___ Data excerpt

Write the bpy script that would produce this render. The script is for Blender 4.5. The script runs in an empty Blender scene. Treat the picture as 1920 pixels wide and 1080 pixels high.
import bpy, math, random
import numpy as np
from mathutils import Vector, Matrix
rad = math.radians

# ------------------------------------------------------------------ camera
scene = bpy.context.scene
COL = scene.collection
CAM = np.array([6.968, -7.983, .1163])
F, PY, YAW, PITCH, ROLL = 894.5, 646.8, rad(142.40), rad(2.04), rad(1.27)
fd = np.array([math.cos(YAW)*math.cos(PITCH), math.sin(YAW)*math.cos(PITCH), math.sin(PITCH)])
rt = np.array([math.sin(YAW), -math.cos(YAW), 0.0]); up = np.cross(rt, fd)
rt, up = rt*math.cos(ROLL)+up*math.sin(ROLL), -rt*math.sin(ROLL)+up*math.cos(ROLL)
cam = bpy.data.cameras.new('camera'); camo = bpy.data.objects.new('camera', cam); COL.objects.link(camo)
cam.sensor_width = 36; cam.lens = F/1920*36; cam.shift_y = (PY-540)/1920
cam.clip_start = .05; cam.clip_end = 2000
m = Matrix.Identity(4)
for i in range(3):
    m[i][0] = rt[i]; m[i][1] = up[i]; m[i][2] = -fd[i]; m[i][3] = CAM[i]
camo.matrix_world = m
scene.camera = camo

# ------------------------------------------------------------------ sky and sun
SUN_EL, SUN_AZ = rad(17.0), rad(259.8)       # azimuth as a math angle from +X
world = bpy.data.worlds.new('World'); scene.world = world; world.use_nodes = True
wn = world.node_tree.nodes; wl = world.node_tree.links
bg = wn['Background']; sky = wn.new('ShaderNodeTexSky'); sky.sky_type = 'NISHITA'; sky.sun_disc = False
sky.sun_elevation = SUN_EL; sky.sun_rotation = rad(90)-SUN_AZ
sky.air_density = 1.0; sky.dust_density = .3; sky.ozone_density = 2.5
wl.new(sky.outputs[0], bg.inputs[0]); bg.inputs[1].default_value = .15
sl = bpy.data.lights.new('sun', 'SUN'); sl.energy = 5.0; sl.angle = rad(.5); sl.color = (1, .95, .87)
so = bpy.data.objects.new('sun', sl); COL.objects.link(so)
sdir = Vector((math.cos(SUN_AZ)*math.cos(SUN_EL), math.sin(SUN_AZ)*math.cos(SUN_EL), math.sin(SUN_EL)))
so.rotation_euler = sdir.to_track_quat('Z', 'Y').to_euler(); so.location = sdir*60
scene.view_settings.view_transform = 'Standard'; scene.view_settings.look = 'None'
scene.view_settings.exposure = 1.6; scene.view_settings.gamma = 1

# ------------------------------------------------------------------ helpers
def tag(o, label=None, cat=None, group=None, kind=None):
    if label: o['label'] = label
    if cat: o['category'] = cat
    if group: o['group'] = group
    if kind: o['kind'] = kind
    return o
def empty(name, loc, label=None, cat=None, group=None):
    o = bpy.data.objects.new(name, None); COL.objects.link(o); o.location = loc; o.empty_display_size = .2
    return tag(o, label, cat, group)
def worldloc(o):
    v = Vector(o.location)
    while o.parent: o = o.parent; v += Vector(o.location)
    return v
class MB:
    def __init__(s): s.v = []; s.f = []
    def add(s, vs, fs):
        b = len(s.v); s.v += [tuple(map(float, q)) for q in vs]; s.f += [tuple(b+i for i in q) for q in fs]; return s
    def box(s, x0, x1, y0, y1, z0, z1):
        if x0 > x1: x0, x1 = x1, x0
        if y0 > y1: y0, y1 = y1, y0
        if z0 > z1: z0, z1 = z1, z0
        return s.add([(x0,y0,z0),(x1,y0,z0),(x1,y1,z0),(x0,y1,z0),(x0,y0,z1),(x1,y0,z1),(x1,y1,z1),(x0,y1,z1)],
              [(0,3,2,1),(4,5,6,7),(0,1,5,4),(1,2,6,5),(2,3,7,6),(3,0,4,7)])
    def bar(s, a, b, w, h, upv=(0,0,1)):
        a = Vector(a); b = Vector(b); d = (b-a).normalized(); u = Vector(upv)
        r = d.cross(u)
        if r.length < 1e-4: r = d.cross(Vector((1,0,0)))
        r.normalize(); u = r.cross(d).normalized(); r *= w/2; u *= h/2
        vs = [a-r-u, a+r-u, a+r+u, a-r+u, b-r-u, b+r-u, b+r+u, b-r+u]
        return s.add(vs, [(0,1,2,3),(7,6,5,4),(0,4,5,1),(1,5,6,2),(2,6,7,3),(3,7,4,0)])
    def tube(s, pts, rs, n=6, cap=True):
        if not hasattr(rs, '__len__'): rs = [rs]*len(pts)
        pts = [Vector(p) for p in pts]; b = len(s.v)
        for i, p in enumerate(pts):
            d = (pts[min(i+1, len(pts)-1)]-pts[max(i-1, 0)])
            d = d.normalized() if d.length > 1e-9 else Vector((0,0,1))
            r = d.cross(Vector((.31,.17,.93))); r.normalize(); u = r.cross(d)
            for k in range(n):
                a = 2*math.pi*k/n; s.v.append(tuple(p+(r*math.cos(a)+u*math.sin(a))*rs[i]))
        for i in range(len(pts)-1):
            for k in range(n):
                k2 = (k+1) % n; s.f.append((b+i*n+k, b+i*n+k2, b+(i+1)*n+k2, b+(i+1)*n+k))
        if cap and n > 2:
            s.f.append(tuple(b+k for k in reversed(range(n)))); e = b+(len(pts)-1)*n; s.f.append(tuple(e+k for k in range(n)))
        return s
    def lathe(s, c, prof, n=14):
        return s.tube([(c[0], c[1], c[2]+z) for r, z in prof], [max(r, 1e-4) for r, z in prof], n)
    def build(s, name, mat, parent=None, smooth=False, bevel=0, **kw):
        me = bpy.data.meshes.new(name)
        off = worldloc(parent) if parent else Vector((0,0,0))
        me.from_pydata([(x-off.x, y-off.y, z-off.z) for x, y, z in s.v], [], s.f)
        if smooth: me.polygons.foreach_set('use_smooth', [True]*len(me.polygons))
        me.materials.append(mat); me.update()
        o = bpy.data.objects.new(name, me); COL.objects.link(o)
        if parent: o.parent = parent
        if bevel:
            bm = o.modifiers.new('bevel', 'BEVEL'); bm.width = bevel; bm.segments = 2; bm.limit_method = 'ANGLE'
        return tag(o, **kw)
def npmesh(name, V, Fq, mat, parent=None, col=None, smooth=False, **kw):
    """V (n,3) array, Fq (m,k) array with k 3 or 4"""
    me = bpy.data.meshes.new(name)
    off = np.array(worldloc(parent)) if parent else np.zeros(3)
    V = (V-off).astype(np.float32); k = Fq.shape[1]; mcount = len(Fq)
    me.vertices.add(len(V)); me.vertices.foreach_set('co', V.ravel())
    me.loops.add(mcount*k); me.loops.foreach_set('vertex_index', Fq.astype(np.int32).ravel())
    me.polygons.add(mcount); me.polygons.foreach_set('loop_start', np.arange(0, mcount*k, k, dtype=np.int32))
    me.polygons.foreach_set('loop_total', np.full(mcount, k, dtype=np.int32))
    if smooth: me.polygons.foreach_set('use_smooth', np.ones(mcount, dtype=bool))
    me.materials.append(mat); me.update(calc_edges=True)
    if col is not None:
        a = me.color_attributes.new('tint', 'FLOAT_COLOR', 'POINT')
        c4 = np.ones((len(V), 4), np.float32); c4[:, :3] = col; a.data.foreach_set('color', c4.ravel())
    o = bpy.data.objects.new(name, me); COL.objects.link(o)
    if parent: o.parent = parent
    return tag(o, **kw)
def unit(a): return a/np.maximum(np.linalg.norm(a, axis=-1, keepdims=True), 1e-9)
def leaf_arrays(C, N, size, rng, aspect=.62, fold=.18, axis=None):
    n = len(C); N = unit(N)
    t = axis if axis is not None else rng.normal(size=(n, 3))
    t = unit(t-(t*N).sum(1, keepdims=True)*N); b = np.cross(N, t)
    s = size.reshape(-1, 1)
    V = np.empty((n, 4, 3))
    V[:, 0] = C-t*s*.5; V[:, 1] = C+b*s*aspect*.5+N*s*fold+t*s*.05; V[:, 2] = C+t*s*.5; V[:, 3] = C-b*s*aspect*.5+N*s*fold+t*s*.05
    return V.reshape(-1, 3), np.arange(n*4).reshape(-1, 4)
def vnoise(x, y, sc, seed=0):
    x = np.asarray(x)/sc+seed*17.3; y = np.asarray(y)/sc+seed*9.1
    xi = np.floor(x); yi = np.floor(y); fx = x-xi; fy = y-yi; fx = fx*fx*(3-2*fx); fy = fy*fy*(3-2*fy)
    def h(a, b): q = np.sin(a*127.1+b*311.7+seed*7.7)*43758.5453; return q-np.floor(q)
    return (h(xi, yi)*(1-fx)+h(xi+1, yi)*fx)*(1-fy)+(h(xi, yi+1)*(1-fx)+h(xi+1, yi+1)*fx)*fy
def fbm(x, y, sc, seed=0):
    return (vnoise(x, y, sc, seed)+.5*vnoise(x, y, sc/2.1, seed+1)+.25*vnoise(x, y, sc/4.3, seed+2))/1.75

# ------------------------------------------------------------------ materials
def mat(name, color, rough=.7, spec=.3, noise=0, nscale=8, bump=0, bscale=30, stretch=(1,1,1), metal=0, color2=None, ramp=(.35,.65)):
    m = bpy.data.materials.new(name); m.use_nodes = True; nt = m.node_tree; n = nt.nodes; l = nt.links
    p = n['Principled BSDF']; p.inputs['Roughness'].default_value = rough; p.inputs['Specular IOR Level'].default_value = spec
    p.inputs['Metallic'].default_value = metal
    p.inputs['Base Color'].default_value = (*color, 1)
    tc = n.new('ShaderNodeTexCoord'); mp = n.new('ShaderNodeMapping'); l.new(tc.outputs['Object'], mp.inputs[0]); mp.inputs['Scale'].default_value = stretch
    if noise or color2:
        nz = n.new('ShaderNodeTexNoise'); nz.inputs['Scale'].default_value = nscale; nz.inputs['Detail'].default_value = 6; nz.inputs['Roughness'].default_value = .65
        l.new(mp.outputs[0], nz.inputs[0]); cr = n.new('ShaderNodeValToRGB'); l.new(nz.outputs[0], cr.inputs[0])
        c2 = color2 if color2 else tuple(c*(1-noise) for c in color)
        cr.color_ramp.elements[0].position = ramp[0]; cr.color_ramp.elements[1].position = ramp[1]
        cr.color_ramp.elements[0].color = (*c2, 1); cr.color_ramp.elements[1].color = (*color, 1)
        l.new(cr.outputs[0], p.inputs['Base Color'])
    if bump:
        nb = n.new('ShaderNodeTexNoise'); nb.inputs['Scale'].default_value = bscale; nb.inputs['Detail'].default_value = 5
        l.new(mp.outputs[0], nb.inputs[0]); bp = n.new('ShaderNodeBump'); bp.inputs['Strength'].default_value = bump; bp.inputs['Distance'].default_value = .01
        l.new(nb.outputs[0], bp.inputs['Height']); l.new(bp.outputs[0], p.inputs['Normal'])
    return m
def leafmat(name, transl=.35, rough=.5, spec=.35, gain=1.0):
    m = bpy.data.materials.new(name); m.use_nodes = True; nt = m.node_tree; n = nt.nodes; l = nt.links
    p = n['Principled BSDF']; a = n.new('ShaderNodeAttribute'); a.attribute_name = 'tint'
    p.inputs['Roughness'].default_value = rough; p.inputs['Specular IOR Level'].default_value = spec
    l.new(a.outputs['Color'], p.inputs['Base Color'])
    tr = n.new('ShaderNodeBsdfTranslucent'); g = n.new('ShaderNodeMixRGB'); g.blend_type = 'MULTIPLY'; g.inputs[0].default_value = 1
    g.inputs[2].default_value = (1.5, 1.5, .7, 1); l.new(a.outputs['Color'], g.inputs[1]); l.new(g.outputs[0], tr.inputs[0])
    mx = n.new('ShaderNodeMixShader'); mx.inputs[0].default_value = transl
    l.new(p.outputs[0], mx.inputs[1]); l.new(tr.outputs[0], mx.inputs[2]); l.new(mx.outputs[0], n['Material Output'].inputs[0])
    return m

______

> What to produce
Print, please, the lines from the first line of the material through the line that contains "rad = math.radians", exactly as written and with nothing added.

> Reply to the exercise
Write the bpy script that would produce this render. The script is for Blender 4.5. The script runs in an empty Blender scene. Treat the picture as 1920 pixels wide and 1080 pixels high.
import bpy, math, random
import numpy as np
from mathutils import Vector, Matrix
rad = math.radians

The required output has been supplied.